Rethinking its policies regarding marriage and the introduction of popular Christian music into church services appear to be aimed at making the church less idiosyncratic and more acceptable to the public.

However, the piece of the puzzle left unexplored by Landau, and most other mainstream journalists reporting on Moon's operations, is the recognition of the organization's political power and influence both in the US and abroad.

At the heart of Moon's political project in the US is the Washington Times, a newspaper that, according to some reports, has cost Moon more than US$3 billion since its founding. However, the importance of the Times to the conservative movement far outweighs its expensive price tag.

The newspaper recently announced that in collaboration with the powerful Washington-based think-tank, the Heritage Foundation, and several other organizations, it was launching, "a website with technology that allows activists to talk up to ideological and party leaders and interact in innovative ways".

" creates a cutting-edge new marriage between the social publishing world of bloggers and the social networking world of Twitter, YouTube and the like," said John Solomon, executive editor and vice president for content of The Times.

"Most opinion sites today enable thought-leaders to talk down to the masses, but empowers users to change the direction of that dialogue, allowing the Joe the Plumbers of the world to speak up to major thinkers, like Newt Gingrich," he said.

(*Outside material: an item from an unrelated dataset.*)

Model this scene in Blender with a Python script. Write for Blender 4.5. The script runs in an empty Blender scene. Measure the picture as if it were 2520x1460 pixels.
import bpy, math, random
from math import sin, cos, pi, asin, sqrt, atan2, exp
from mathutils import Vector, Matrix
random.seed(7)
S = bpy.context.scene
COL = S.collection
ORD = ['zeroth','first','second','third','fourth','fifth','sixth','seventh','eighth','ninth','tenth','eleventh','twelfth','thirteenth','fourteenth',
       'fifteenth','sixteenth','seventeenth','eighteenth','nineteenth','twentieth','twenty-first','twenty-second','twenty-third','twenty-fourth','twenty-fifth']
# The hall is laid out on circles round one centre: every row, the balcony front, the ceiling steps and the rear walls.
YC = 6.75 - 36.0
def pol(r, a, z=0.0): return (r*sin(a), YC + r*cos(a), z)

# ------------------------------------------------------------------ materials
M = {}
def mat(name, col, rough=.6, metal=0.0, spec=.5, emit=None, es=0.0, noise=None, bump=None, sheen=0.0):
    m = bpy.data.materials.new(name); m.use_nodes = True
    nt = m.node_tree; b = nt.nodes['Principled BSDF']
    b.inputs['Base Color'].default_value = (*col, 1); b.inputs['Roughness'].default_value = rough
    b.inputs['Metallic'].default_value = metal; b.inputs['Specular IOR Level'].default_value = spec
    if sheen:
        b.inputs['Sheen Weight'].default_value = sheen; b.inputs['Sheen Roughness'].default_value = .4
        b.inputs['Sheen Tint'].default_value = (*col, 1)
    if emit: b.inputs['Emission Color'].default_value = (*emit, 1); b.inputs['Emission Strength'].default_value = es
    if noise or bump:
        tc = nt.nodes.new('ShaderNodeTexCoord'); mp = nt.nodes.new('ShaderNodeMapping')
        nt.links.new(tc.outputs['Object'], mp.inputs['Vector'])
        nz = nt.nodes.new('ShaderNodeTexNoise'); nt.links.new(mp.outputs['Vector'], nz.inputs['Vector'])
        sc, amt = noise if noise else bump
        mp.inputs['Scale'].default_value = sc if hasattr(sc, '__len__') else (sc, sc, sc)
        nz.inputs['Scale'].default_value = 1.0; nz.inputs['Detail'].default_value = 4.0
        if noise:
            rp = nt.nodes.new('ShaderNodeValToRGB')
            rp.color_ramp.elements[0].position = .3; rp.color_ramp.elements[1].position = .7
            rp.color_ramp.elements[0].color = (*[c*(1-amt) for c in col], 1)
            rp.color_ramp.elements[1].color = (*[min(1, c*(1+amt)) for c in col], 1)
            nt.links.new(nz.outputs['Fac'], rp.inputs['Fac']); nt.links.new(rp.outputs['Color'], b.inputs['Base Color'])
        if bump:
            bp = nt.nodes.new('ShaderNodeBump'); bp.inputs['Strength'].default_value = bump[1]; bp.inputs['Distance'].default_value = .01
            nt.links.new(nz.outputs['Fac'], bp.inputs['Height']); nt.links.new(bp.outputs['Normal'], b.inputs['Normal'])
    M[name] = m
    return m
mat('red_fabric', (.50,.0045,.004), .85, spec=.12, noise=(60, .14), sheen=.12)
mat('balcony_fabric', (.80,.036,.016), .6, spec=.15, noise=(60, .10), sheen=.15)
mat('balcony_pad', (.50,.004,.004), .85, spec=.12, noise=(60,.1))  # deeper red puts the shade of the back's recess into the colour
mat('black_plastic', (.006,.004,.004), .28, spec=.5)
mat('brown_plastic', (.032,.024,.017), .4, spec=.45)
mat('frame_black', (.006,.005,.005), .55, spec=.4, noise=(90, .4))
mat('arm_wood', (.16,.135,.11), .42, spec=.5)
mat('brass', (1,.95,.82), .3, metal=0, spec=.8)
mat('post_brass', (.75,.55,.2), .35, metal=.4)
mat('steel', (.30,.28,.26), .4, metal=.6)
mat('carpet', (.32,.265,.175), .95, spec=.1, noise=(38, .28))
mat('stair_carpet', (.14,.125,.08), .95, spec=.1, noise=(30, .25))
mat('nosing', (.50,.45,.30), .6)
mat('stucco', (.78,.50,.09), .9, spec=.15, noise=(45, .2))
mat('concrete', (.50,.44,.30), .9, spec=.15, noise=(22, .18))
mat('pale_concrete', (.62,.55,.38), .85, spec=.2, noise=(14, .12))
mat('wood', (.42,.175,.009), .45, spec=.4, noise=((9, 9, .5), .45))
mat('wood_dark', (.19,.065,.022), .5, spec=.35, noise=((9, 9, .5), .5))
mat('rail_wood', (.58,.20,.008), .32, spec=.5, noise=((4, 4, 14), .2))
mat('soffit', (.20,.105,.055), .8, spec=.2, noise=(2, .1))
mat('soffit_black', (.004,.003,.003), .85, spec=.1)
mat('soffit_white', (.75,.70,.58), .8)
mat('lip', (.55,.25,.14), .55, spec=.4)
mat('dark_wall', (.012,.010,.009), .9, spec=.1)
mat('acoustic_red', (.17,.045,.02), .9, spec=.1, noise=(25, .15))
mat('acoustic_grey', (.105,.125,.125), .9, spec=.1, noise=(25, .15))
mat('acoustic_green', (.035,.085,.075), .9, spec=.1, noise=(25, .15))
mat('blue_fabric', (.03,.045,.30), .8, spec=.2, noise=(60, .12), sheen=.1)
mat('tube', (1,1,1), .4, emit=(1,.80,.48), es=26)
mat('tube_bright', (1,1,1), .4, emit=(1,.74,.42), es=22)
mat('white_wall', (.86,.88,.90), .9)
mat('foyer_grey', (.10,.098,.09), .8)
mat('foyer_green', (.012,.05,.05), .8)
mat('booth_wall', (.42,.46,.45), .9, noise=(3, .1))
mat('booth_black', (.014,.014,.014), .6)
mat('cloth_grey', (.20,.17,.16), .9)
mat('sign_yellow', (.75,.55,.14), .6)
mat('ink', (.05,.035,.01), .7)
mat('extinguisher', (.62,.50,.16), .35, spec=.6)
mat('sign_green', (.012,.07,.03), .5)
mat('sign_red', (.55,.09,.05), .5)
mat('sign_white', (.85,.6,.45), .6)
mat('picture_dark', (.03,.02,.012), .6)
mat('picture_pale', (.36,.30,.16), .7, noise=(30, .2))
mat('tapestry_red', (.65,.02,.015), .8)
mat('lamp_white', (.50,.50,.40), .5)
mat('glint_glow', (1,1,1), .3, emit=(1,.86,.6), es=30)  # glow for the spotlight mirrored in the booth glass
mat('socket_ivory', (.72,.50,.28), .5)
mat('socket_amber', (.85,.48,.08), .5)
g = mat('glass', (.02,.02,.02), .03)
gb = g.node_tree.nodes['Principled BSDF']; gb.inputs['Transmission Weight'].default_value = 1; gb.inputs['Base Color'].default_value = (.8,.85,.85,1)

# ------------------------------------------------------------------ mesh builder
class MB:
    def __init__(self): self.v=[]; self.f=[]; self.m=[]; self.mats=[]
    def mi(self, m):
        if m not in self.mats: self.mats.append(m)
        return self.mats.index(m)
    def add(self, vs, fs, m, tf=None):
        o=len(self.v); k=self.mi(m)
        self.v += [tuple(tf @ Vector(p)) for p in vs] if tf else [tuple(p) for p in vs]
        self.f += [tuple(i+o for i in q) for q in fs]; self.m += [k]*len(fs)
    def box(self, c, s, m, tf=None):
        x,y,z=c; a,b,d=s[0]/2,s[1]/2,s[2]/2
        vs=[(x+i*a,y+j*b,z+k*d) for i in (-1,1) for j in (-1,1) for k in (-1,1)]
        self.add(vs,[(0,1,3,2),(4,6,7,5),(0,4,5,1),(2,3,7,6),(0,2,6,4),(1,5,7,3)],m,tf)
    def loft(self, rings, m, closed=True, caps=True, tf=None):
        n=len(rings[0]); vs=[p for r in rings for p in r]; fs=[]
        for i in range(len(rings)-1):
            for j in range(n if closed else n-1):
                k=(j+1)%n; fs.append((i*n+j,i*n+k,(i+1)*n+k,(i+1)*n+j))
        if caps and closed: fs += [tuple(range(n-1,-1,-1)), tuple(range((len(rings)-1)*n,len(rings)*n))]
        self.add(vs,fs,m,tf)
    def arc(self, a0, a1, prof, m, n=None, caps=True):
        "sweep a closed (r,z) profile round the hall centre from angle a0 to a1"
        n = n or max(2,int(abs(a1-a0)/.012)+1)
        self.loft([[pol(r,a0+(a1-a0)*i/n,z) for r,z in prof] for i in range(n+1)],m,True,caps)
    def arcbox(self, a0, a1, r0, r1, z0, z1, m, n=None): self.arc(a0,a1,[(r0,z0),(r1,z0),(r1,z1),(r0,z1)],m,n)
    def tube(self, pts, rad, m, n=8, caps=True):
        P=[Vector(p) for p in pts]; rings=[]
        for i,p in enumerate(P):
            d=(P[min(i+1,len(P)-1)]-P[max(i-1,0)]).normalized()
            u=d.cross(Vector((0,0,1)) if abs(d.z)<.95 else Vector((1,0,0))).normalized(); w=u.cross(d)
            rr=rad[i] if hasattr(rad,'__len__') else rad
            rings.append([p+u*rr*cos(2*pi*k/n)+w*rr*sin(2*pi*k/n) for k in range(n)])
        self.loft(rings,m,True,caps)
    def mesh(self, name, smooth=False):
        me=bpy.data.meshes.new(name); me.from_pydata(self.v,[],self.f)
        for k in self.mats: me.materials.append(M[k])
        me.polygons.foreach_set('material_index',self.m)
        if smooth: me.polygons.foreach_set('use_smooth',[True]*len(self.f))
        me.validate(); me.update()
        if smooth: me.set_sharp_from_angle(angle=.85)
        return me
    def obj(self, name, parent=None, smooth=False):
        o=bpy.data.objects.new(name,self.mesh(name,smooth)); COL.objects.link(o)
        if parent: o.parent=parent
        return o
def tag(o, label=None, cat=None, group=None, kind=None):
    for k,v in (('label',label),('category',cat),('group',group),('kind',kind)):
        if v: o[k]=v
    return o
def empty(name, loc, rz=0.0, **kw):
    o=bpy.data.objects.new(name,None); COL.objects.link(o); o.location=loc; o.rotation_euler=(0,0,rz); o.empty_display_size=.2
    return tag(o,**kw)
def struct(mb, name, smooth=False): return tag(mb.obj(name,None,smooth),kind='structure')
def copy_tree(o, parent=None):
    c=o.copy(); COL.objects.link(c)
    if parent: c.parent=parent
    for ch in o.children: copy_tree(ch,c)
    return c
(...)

"Using the Washington Times as a propagandist for the Reagan-Bush crowd, Moon sanitized himself as much as anyone could ever imagine," Parry pointed out. "By investing smartly in the American conservative movement - and thus gaining influential defenders of his own - he also intimidated much of the US news media and US government investigators from discussing his real history or looking too deeply at his curious funding methods."